• Instructions for the task: The entries below contain a line with "Write part 2" and a line with "SHRUB.append((cr, trunk_shape(rng, h, .12, cs, 3)))". Quote exactly those two lines and all lines between them.

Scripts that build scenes
## Begin

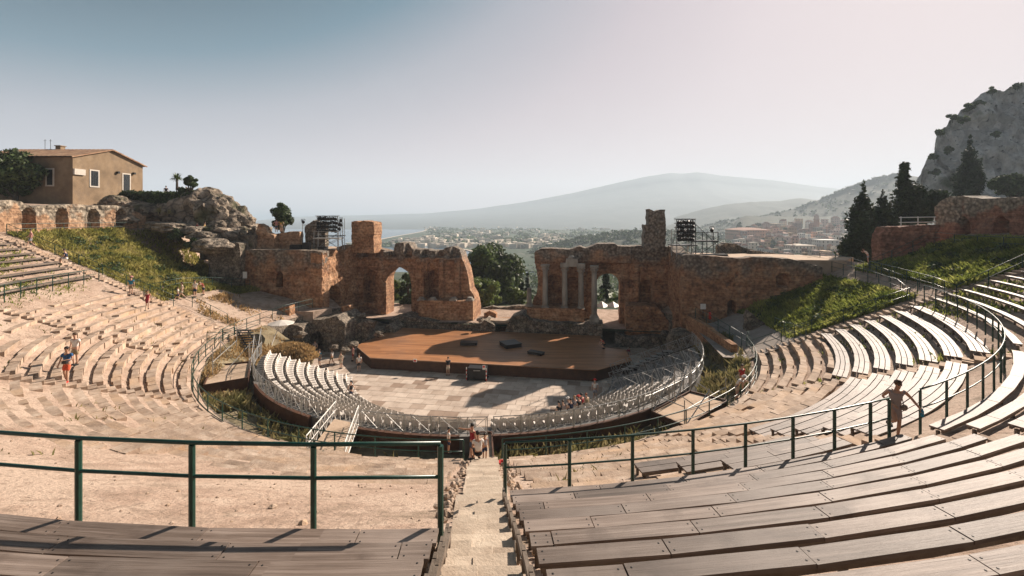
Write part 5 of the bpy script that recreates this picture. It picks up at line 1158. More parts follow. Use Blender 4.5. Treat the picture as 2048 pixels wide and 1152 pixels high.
# trees and plants on the left hill
tree('olive_tree', base_at(30, 57, 16), 6, crown(28, 350, 116, 100, 57, 46, .36, 31), 14000, .30, 'leaf_mid', 'large round green tree at the left edge, before the old house', tr=.35)
tree('small_tree', base_at(565, 61, 11.5), 4, crown(565, 436, 44, 46, 61, 22, .40, 33) + crown(564, 418, 22, 26, 61, 8, .5, 34), 3600, .26, 'leaf_dark', 'small dark tree standing alone on the terrace, left')
def spiky(px, py, d, r_, n, lab, m='leaf_mid', trunk=0, name='palm'):
    c = Vector(at(px, py, d)); root = thing(name, lab, 'plant', (c.x, c.y, c.z - trunk)); b = MB()
    for k in range(n):
        a, e = RNG.uniform(0, 2*pi), RNG.uniform(-.2, 1.3); dv = Vector((cos(a)*cos(e), sin(a)*cos(e), sin(e))) * r_ * RNG.uniform(.7, 1.1); s_ = Vector((-sin(a), cos(a), 0)) * r_ * .05
        mid = c + dv * .55 + Vector((0, 0, .06 * r_)); tip = c + dv + Vector((0, 0, -.25 * r_ * cos(e)))
        b.add([c - s_ * .5, c + s_ * .5, mid + s_, mid - s_, tip], [(0, 1, 2, 3), (3, 2, 4)], RNG.random())
    b.build('leaves', M[m], root)
    b = MB(); b.tube([(c.x, c.y, c.z - trunk - .3), c], [.16, .12], 7); b.build('stem', M['bark'], root)
spiky(354, 358, 61, 1.05, 110, 'spiky palm standing over the hedge end', trunk=1.2)
tree('shrub', base_at(380, 61, 17.6), 2, crown(382, 362, 26, 28, 61, 12, .42, 36) + crown(368, 382, 44, 24, 61, 12, .45, 37), 2600, .22, 'leaf_dark', 'dark shrub beside the spiky palm', cat='shrub')
spiky(318, 424, 58, .9, 60, 'grey agave on the pale ledge below the hedge', 'weed', .1, 'agave'); spiky(366, 414, 60, .9, 60, 'grey agave at the left of the rock outcrop', 'weed', .1, 'agave')
spiky(338, 428, 58, .8, 50, 'low grey agave between the ledge and the rocks', 'weed', .1, 'agave')
tree('shrub', base_at(350, 55.5, 12.6), 1.5, crown(350, 468, 46, 26, 55.5, 14, .5, 38), 3000, .2, 'leaf_dark', 'round dark bush at the top of the left grass slope', cat='shrub')
tree('shrub', base_at(384, 54, 11.6), 1.2, crown(384, 488, 26, 20, 54, 10, .5, 39), 1500, .2, 'leaf_dark', 'smaller dark bush below the round one on the left slope', cat='shrub')
# right hand trees
tree('cypress', base_at(1722, 54, 9), 11, column_crown(1728, 348, 535, 76, 54, 110, 41, -14, 1.0), 12000, .26, 'leaf_cypress', 'tall dark cypress in front of the town, leftmost of its group', tr=.3, limbs=False)
tree('cypress', base_at(1766, 56, 10), 9, column_crown(1766, 374, 500, 70, 56, 80, 42, 0, .9), 7500, .26, 'leaf_cypress', 'broad dark cypress between the tall cypress and the pine', tr=.3, limbs=False)
pine(1808, 326, 470, 92, 60, 'pointed layered conifer against the sky, right', 43, n=5200, tiers=12)
tree('broad_tree', base_at(1848, 60, 12), 6, crown(1846, 408, 104, 76, 60, 34, .38, 45), 9000, .30, 'leaf_cypress', 'dark dense tree below the left edge of the cliff', tr=.3)
tree('cypress', base_at(1940, 95, 17), 12, column_crown(1942, 256, 400, 54, 95, 90, 46, -4, 1.1), 7000, .42, 'leaf_cypress', 'dark cypress standing in front of the grey cliff', tr=.3, limbs=False)
tree('broad_tree', base_at(2020, 92, 17), 6, crown(2030, 372, 120, 50, 92, 30, .42, 47), 6000, .42, 'leaf_dark', 'low dark trees at the foot of the cliff, right edge', tr=.3)
# ---- the cliff
cr = [(1836, 402), (1842, 392), (1846, 362), (1850, 335), (1856, 318), (1872, 300), (1880, 292), (1876, 272), (1882, 261), (1893, 258), (1900, 240), (1920, 222), (1945, 203), (1960, 188), (1985, 182), (2010, 181), (2048, 166), (2100, 140), (2200, 110), (2350, 100)]
n, nr = 190, 120; D = 150.0; xs = np.interp(np.linspace(0, 1, n), np.linspace(0, 1, len(cr)), [c[0] for c in cr]); ys = np.interp(np.linspace(0, 1, n), np.linspace(0, 1, len(cr)), [c[1] for c in cr])
H = z_of(ys, D); X0 = (xs - PCX) / FPX * D; zb = 12.0; V = np.zeros((n, nr, 3)); tt = np.concatenate([np.linspace(0, 1, nr - 12), 1 + np.linspace(.08, 1, 12)])
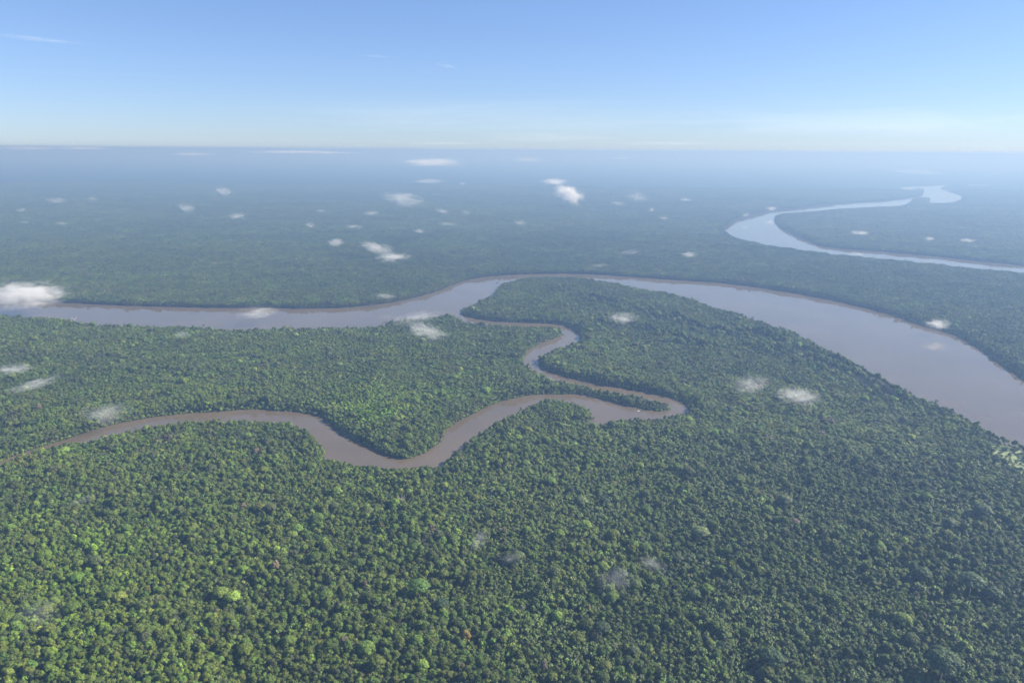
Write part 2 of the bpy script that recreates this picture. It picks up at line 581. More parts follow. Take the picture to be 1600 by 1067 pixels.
rng = np.random.default_rng(5)
BROAD, PALM, DOME, SHRUB = [], [], [], []          # each entry: (crown MB, trunk MB)
for k in range(12):
    h, r = rng.uniform(13.5, 19.5), rng.uniform(3.0, 6.4)
    cr, cs = broad_crown(rng, h, r, r * rng.uniform(1.0, 1.7), int(rng.integers(9, 22)), 1, 85, .9)
    BROAD.append((cr, trunk_shape(rng, h, .34, cs, 6)))
for k in range(6):
    h = rng.uniform(11, 15)
    nf = int(rng.integers(13, 19))
    PALM.append((palm_crown(rng, h, rng.uniform(2.7, 3.9), nf), palm_trunk(rng, h)))
for k in range(3):
    h, r = rng.uniform(24, 28), rng.uniform(9.5, 11.5)
    cr, cs = broad_crown(rng, h, r, r * .95, 42, 2, 90, 1.1, dome=True)
    DOME.append((cr, trunk_shape(rng, h, .7, cs, 14)))
for k in range(4):
    h = rng.uniform(3.5, 6)
    cr, cs = broad_crown(rng, h, rng.uniform(2.4, 3.4), h * .95, 7, 1, 40, .8)
    SHRUB.append((cr, trunk_shape(rng, h, .12, cs, 3)))


def bare_tree(rng, h, r):
    """leafless pale tree with a few leaf sprays left"""
    mb = MB()
    tube(mb, (0, 0, -.5), (.4, .2, h * .5), .42, .3, 0, 7)
    tube(mb, (.4, .2, h * .5), (.2, 0, h * .68), .3, .24, 0, 7)
    tips = []
    for k in range(9):
        a = k * 2.4
        p0 = Vector((.2, 0, h * (.5 + .02 * k)))
        p1 = p0 + Vector((math.cos(a) * r * .5, math.sin(a) * r * .5, h * .16))
        p2 = p1 + Vector((math.cos(a + .3) * r * .45, math.sin(a + .3) * r * .45, h * .12))
        tube(mb, p0, p1, .2, .14, 0, 5)
        tube(mb, p1, p2, .14, .06, 0, 5)
        for j in range(3):
            q = p1.lerp(p2, .3 + .3 * j) + Vector((rng.uniform(-1, 1), rng.uniform(-1, 1), rng.uniform(.3, 1.6))) * r * .2
            tube(mb, p1.lerp(p2, .3 * j), q, .08, .03, 0, 4)
            tips.append(tuple(q))
    cr = MB()
    for t in tips:
        leaf_cards(cr, rng, t, (.9, .9, .6), 9, .7, 1.0)
    return cr, mb


def patch(rng, kinds, spread, n, sub_cards=None):
    """a few neighbouring plants as one shape, for the forest mass"""
    o = MB()
    pts = []
    tries = 0
    mind = spread / math.sqrt(n) * 1.25
    while len(pts) < n and tries < 4000:
        tries += 1
        a, q = rng.uniform(0, 2 * math.pi), spread * math.sqrt(rng.uniform(0, 1))
        p = (q * math.cos(a), q * math.sin(a))
        if all((p[0] - s[0]) ** 2 + (p[1] - s[1]) ** 2 > mind * mind for s in pts):
            pts.append(p)
    for p in pts:
        o.join(kinds[int(rng.integers(len(kinds)))], (p[0], p[1], 0), rng.uniform(0, 6.28), rng.uniform(.78, 1.22), rng.uniform(.72, 1.3))
    return o


# lighter versions of the plants for the mass farther away
LOWB = []
for k in range(9):
    h, r = rng.uniform(12.5, 18.5), rng.uniform(2.7, 5.4)
    cr, cs = broad_crown(rng, h, r, r * 1.3, 8, 1, 18, 1.4)
    LOWB.append(both(cr, trunk_shape(rng, h, .34, cs, 2)))
LOWP = []
for k in range(4):
    h = rng.uniform(11.5, 15)
    LOWP.append(both(palm_crown(rng, h, rng.uniform(3.2, 4.2), 11), palm_trunk(rng, h)))
LOWF = []
for k in range(5):
    h, r = rng.uniform(14, 20), rng.uniform(5, 7.5)
    cr, cs = broad_crown(rng, h, r, r * 1.2, 4, 1, 0, 2)
    LOWF.append(cr)

SLOTS = [LEAF, BARK]
P_BROAD = [both(*x).mesh('broadleaf_tree', SLOTS) for x in BROAD]
P_DOME = [both(*x).mesh('emergent_tree', SLOTS) for x in DOME]
P_PALM = [both(*x).mesh('palm_tree', SLOTS) for x in PALM]
P_SHRUB = [both(*x).mesh('shrub', SLOTS) for x in SHRUB]
P_PALMSET = [patch(rng, [both(*x) for x in PALM], 11.0, 15).mesh('palm_stand', SLOTS) for _ in range(5)]
P_MIXSET = [patch(rng, LOWB, 17.0, 27).mesh('tree_stand', SLOTS) for _ in range(6)]
P_FINESET = [patch(rng, LOWB[:3] + LOWP * 2, 15.0, 30).mesh('fine_stand', SLOTS) for _ in range(5)]
P_FARSET = [patch(rng, LOWF, 30.0, 24).mesh('far_stand', SLOTS) for _ in range(6)]


def scatter(name, meshes, xy, rot, scl, tint, label, category):
    """ONE mass of uncountable plants: copies of the given shapes at the points"""
    n = len(xy)
    me = bpy.data.meshes.new(name)
    me.vertices.add(n)
    me.vertices.foreach_set('co', np.column_stack([xy, np.zeros(n)]).astype(np.float32).ravel())
    a = me.attributes.new('rot', 'FLOAT_VECTOR', 'POINT')
    a.data.foreach_set('vector', np.column_stack([np.zeros(n), np.zeros(n), rot]).astype(np.float32).ravel())
    a = me.attributes.new('scl', 'FLOAT_VECTOR', 'POINT')
    a.data.foreach_set('vector', np.asarray(scl, np.float32).ravel())
    a = me.attributes.new('pick', 'INT', 'POINT')
    a.data.foreach_set('value', RNG.integers(0, len(meshes), n).astype(np.int32))
    a = me.attributes.new('tint', 'FLOAT_COLOR', 'POINT')
    a.data.foreach_set('color', np.column_stack([tint, np.ones(n)]).astype(np.float32).ravel())
    ob = link(bpy.data.objects.new(name, me))
    ng = bpy.data.node_groups.new(name, 'GeometryNodeTree')
    ng.interface.new_socket('Geometry', in_out='INPUT', socket_type='NodeSocketGeometry')
    ng.interface.new_socket('Geometry', in_out='OUTPUT', socket_type='NodeSocketGeometry')
    N, L = ng.nodes, ng.links
    gi, go = N.new('NodeGroupInput'), N.new('NodeGroupOutput')
    g2i = N.new('GeometryNodeGeometryToInstance')
    for m in meshes:
        src = bpy.data.objects.new(m.name, m)
        oi = N.new('GeometryNodeObjectInfo')
        oi.inputs['Object'].default_value = src
        oi.inputs['As Instance'].default_value = False
        L.new(oi.outputs['Geometry'], g2i.inputs[0])
    iop = N.new('GeometryNodeInstanceOnPoints')

    def attr(nm, ty):
        q = N.new('GeometryNodeInputNamedAttribute')
        q.data_type = ty
        q.inputs['Name'].default_value = nm
        return q.outputs[0]
    e2r = N.new('FunctionNodeEulerToRotation')
    L.new(attr('rot', 'FLOAT_VECTOR'), e2r.inputs[0])
    L.new(gi.outputs[0], iop.inputs['Points'])
    L.new(g2i.outputs[0], iop.inputs['Instance'])
    iop.inputs['Pick Instance'].default_value = True
    L.new(attr('pick', 'INT'), iop.inputs['Instance Index'])
    L.new(e2r.outputs[0], iop.inputs['Rotation'])
    L.new(attr('scl', 'FLOAT_VECTOR'), iop.inputs['Scale'])
    L.new(iop.outputs[0], go.inputs[0])
    md = ob.modifiers.new('plants', 'NODES')
    md.node_group = ng
    return tag(ob, label, category, kind='stuff')


# ------------------------------------------------------------------ where what grows
def blob(xy, marks):
    """sum of soft round patches given as (u, v, radius in metres, weight) on the photograph"""
    o = np.zeros(len(xy))
    for u, v, rad, w in marks:
        c = ground_at(u, v, 14)[:2]
        o += w * np.exp(-((xy - c) ** 2).sum(1) / (rad * rad))
    return o


LIME = [(60, 800, 45, .9), (140, 850, 50, .9), (50, 890, 45, 1), (150, 895, 40, .9), (230, 830, 50, .6), (40, 960, 40, .8), (150, 990, 40, .6), (70, 1040, 50, .5),
        (120, 925, 40, .9), (300, 790, 45, .5), (600, 640, 85, 1.3), (560, 620, 70, .8), (660, 615, 75, .9), (440, 590, 60, .6), (100, 710, 40, .7), (640, 925, 12, 1),
        (700, 790, 60, .25), (860, 940, 30, .35), (250, 1060, 40, .5), (370, 560, 70, .25), (700, 560, 90, .2), (330, 640, 60, .4), (560, 740, 60, .35), (790, 960, 30, .3)]
DARK = [(1300, 900, 330, .5), (1200, 780, 300, .35), (430, 950, 90, .3), (300, 540, 200, .25), (640, 700, 60, .15), (560, 1010, 60, .3), (1000, 800, 150, .25)]
FINE = [(1300, 850, 420, 1.2), (1050, 760, 260, .9), (1100, 1000, 220, .9), (1250, 620, 280, .8), (950, 540, 240, .8), (800, 800, 120, .7), (250, 560, 330, .7),
        (640, 700, 70, .8), (450, 760, 140, .55), (750, 560, 160, .5), (900, 600, 160, .7)]
SWALE = [[(905, 462), (960, 478), (1040, 496), (1100, 513), (1170, 537), (1250, 562), (1330, 590), (1420, 632)], [(870, 452), (930, 468), (1000, 480)],
         [(1170, 520), (1260, 550), (1330, 575), (1400, 615)], [(930, 500), (1010, 515), (1100, 545)]]


def line_distance(xy, lines):
    d = np.full(len(xy), 1e9)
    for ln in lines:
        p = [ground_at(u, v, 10)[:2] for u, v in ln]
        for a, b in zip(p[:-1], p[1:]):
            e = b - a
            w = xy - a
            t = np.clip((w @ e) / (e @ e), 0, 1)
            q = w - t[:, None] * e
            d = np.minimum(d, np.sqrt((q * q).sum(1)))
    return d


CLEARING = [np.array(shore(q, 2)) for q in (
    [(1541, 694), (1556, 690), (1580, 690), (1600, 690), (1640, 712), (1640, 768), (1600, 748), (1576, 734), (1556, 716)],)]


def tints(xy, spread=0.27):
    n = len(xy)
    lime = np.clip(blob(xy, LIME), 0, 1) * np.clip(.35 + 1.1 * noise2(xy, 26, 3.3), 0, 1.2)
    dark = np.clip(blob(xy, DARK), 0, 1)
    big = noise2(xy, 120, 7.1) * .4 + noise2(xy, 420, 2.7) * .3 + noise2(xy, 1500, 8.3) * .3
    mid_c, dark_c, lime_c = np.array([.112, .158, .027]), np.array([.068, .104, .024]), np.array([.142, .220, .028])
    w = np.clip(.5 + 2.3 * (.5 - big) + .45 * dark - .1, 0, 1)[:, None]
    c = mid_c * (1 - w) + dark_c * w
    pick = RNG.random(n)
    lw = (np.clip(lime * 1.25, 0, 1) * (RNG.random(n) < .25 + .6 * lime))[:, None]
    c = c * (1 - lw) + lime_c * lw
    c *= np.exp(RNG.normal(size=(n, 1)) * spread)
    c *= np.exp(RNG.normal(size=(n, 3)) * np.array([.09, .03, .10]))
    grey = pick < .08
    c[grey] = c[grey] * .4 + np.array([.075, .082, .055]) * .6
    tan = pick > .9975
    c[tan] = np.array([.15, .13, .075]) * np.exp(RNG.normal(size=(tan.sum(), 1)) * .15)
    yel = (pick > .975) & (pick < .979)
    c[yel] = np.array([.13, .17, .03]) * np.exp(RNG.normal(size=(yel.sum(), 1)) * .2)
    return c


def grid_points(cell, dmin, dmax, margin=0.16, jit=.42):
    xs = np.arange(-dmax * .92, dmax * .92, cell)
    out = []
    ys = np.arange(dmin, dmax, cell * .866)
    for i, y in enumerate(ys):
        half = (y * 1.06 + 60) * (.72 + margin)
        x = xs[(xs > -half) & (xs < half)] + (cell * .5 if i % 2 else 0)
        out.append(np.column_stack([x, np.full(len(x), y)]))
    p = np.concatenate(out)
    return p + RNG.uniform(-jit, jit, p.shape) * cell


def in_view(xy, z, m=0.0):
    u, v, dep = pixel_of(xy, z)
    return (u > -m) & (u < 1600 + m) & (v > -m) & (v < 1067 + m) & (dep > 0)


def clear_of(xy):
    return shore_distance(xy, CLEARING, 60.0)


NEAR = 1250.0       # single plants up to here, stands of plants beyond
MID = 4600.0
FAR = 10500.0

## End

• Answer for this exercise:
Write part 2 of the bpy script that recreates this picture. It picks up at line 581. More parts follow. Take the picture to be 1600 by 1067 pixels.
rng = np.random.default_rng(5)
BROAD, PALM, DOME, SHRUB = [], [], [], []          # each entry: (crown MB, trunk MB)
for k in range(12):
    h, r = rng.uniform(13.5, 19.5), rng.uniform(3.0, 6.4)
    cr, cs = broad_crown(rng, h, r, r * rng.uniform(1.0, 1.7), int(rng.integers(9, 22)), 1, 85, .9)
    BROAD.append((cr, trunk_shape(rng, h, .34, cs, 6)))
for k in range(6):
    h = rng.uniform(11, 15)
    nf = int(rng.integers(13, 19))
    PALM.append((palm_crown(rng, h, rng.uniform(2.7, 3.9), nf), palm_trunk(rng, h)))
for k in range(3):
    h, r = rng.uniform(24, 28), rng.uniform(9.5, 11.5)
    cr, cs = broad_crown(rng, h, r, r * .95, 42, 2, 90, 1.1, dome=True)
    DOME.append((cr, trunk_shape(rng, h, .7, cs, 14)))
for k in range(4):
    h = rng.uniform(3.5, 6)
    cr, cs = broad_crown(rng, h, rng.uniform(2.4, 3.4), h * .95, 7, 1, 40, .8)
    SHRUB.append((cr, trunk_shape(rng, h, .12, cs, 3)))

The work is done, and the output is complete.